By: John Cutts, www.realestateproarticles.com
Hispanic Americans and African Americans are experiencing the brunt of the economic recession as indicated by the growing unemployment rate and foreclosed homes in states that are densely populated by minorities.
On the case of higher mortgage defaults and foreclosed homes, experts blamed banking requirements under the Community Redevelopment Act (CRA) which resulted to poor lending practices and underwriting standards.
With unemployment in this country on the rise, compounded with mortgage defaults and a restrictive foreclosure time table, minority borrowers have become the poster children of the current foreclosure crisis.
This growing number of foreclosed homes is especially evident in minority communities of Arizona, California and Nevada.
These states have experienced the most severe slump in home prices, and they carry the most number of Hispanic American families compared to other states in the country.
It has been the usual practice of banks to target first-time homebuyer minorities who were eager to invest in properties in the hope of joining the middle class. Hispanic Americans and African Americans were the favorites of banks such as Bank of America to convince to deposit in a category where only about 2 percent of the community used traditional banking institutions for saving and checking accounts.
The minorities were enticed by banks by offering preferred CRA programs. The law allowed banking institutions to lower entry requirements. This was followed by the issuance of a slew of subprime loans to minorities who had a limited understanding of risks involved in adjustable loan, in part because of the language barrier.
A series of well-documented events led, of course, to the crash of subprime loans resulting in more and more foreclosed homes in ethnic communities.
Another factor being blamed for the rising number of foreclosed homes is the foreclosure laws’ timing requirement.
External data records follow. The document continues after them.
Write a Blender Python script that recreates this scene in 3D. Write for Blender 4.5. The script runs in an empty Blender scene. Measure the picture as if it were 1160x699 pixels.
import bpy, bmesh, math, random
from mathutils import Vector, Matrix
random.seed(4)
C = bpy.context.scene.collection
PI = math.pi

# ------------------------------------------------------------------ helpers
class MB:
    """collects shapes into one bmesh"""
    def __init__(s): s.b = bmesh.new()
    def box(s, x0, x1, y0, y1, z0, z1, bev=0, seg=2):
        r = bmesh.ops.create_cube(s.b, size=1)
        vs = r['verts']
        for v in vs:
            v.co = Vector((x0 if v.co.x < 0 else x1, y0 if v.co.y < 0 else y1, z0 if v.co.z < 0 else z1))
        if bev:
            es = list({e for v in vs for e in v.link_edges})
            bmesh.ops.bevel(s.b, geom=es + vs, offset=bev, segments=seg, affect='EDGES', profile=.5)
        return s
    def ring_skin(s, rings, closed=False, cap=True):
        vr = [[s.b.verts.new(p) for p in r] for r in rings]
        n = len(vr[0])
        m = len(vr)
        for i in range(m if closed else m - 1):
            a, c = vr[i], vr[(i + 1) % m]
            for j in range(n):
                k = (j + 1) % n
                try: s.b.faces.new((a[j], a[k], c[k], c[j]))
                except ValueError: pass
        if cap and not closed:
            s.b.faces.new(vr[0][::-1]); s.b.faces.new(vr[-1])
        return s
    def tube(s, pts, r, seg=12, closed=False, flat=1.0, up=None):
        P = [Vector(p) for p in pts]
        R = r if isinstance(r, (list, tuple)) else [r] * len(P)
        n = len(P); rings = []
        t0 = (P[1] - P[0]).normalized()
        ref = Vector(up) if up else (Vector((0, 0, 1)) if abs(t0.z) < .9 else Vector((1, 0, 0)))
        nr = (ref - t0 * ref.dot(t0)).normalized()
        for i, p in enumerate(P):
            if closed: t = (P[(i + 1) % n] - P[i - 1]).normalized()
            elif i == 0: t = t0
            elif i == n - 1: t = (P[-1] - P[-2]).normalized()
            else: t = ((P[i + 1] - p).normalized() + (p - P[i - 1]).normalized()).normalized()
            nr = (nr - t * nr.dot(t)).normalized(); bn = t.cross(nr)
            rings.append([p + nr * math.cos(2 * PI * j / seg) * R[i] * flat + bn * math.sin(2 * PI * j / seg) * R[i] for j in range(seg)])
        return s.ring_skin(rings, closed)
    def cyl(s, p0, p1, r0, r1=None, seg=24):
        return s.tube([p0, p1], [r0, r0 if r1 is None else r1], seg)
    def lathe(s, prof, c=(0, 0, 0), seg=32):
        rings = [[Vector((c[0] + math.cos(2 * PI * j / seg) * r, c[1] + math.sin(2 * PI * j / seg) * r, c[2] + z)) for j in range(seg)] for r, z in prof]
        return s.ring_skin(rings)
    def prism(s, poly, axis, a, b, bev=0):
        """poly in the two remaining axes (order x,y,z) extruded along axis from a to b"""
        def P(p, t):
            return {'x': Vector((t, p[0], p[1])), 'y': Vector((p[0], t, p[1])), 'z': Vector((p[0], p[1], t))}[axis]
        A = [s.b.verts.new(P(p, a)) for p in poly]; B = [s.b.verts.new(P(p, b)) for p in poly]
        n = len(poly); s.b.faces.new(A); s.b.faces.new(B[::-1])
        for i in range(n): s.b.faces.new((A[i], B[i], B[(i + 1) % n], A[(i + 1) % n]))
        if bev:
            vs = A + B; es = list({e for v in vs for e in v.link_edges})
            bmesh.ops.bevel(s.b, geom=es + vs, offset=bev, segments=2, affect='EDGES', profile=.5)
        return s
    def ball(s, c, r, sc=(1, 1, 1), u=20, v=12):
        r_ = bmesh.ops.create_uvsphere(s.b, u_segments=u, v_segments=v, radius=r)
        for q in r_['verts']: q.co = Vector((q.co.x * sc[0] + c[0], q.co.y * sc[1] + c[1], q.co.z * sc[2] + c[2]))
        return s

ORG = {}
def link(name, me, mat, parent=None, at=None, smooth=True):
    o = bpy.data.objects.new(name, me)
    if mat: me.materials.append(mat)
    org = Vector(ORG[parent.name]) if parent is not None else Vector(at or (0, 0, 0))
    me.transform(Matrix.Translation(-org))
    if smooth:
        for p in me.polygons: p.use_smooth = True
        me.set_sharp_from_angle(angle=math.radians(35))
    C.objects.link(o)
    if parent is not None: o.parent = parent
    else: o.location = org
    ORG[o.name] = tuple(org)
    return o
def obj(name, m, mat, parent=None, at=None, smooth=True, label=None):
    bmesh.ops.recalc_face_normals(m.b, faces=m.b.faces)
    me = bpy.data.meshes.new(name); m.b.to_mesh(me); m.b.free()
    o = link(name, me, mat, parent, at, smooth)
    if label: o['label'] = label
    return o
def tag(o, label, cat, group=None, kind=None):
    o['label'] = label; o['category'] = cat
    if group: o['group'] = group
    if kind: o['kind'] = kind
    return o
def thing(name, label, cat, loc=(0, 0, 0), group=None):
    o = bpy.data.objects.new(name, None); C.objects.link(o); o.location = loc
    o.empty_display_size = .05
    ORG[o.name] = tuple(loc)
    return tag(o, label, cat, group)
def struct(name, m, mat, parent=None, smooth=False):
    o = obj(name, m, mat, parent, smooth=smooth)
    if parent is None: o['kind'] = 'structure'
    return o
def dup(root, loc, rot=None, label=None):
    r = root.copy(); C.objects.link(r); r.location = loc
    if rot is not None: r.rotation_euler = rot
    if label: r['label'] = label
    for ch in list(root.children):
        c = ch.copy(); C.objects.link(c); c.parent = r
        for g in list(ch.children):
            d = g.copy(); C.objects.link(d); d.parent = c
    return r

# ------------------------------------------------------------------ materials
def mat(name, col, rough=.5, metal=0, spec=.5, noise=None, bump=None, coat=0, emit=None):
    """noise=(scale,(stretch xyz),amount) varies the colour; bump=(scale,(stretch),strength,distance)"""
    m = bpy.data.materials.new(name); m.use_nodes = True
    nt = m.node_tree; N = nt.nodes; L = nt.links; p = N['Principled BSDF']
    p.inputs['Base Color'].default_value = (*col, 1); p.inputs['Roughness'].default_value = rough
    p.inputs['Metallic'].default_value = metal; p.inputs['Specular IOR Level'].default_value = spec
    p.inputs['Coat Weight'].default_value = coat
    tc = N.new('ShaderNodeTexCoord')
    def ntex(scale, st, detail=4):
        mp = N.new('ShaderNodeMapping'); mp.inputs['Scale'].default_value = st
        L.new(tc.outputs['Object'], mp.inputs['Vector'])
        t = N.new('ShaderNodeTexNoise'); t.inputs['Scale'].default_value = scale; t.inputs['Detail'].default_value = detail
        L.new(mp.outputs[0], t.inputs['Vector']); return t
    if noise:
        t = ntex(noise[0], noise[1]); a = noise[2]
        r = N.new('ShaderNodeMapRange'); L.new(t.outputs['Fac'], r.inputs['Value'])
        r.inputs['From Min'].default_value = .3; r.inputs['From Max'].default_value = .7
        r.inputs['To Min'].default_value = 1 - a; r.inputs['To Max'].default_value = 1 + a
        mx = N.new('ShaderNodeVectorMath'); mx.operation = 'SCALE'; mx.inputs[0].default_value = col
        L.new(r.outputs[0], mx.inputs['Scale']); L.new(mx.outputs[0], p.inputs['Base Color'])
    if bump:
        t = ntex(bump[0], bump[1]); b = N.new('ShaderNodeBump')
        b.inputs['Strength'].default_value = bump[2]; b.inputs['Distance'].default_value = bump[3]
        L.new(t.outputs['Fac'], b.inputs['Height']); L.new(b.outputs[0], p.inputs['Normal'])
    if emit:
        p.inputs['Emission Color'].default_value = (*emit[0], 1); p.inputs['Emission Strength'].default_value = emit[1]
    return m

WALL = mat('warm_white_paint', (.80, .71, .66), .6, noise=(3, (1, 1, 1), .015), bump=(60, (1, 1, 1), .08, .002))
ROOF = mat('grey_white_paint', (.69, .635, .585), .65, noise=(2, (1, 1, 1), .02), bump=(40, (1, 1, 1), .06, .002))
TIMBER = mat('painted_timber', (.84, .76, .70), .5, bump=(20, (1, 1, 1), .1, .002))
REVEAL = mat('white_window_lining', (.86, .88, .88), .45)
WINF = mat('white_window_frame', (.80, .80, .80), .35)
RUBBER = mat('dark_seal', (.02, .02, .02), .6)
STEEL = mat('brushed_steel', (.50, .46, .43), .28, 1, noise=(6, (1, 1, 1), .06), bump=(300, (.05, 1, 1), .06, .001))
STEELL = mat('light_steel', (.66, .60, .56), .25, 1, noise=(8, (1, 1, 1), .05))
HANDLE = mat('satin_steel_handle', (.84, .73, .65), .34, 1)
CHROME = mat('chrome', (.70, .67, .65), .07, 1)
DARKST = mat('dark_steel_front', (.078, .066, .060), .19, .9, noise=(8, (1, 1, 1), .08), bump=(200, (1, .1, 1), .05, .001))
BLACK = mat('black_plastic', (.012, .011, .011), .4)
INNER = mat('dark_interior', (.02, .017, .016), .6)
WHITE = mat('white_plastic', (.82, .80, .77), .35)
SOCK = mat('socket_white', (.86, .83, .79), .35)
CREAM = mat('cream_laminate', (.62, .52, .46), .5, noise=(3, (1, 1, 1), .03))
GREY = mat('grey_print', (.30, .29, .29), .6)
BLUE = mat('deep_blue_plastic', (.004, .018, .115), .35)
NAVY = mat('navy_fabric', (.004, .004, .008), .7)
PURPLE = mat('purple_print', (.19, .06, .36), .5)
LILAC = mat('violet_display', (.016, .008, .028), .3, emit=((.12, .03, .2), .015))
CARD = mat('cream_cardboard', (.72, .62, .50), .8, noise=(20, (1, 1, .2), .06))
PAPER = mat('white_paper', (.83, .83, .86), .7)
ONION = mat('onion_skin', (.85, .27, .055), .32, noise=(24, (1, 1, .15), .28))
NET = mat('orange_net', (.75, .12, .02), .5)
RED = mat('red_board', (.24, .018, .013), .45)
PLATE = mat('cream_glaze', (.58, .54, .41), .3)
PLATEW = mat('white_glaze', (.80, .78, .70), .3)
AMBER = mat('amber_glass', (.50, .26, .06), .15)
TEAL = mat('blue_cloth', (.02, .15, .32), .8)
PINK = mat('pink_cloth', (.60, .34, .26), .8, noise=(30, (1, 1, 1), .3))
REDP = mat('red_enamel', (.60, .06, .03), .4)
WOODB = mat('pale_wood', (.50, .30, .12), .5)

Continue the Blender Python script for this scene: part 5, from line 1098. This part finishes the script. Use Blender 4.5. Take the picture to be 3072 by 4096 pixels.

The traditional foreclosure process requires not less than 90 days from the issuance of notice of mortgage default to the listing and sale of distressed properties.
Distressed homeowners are given a grace period from 60 to 90 days to allow them to restore their loans before proceedings for foreclosure can commence.
Meanwhile, experts seem to agree that foreclosure rates will continue to soar in the coming months as more and more jobs are being lost. The result will be an increasing number of distressed homeowners who have lost the ability to refinance their home loans or even meet their monthly mortgage payments, for that matter.
And sadly, a great number of Hispanic Americans and African Americans are still expected to be added to the growing list of foreclosure victims.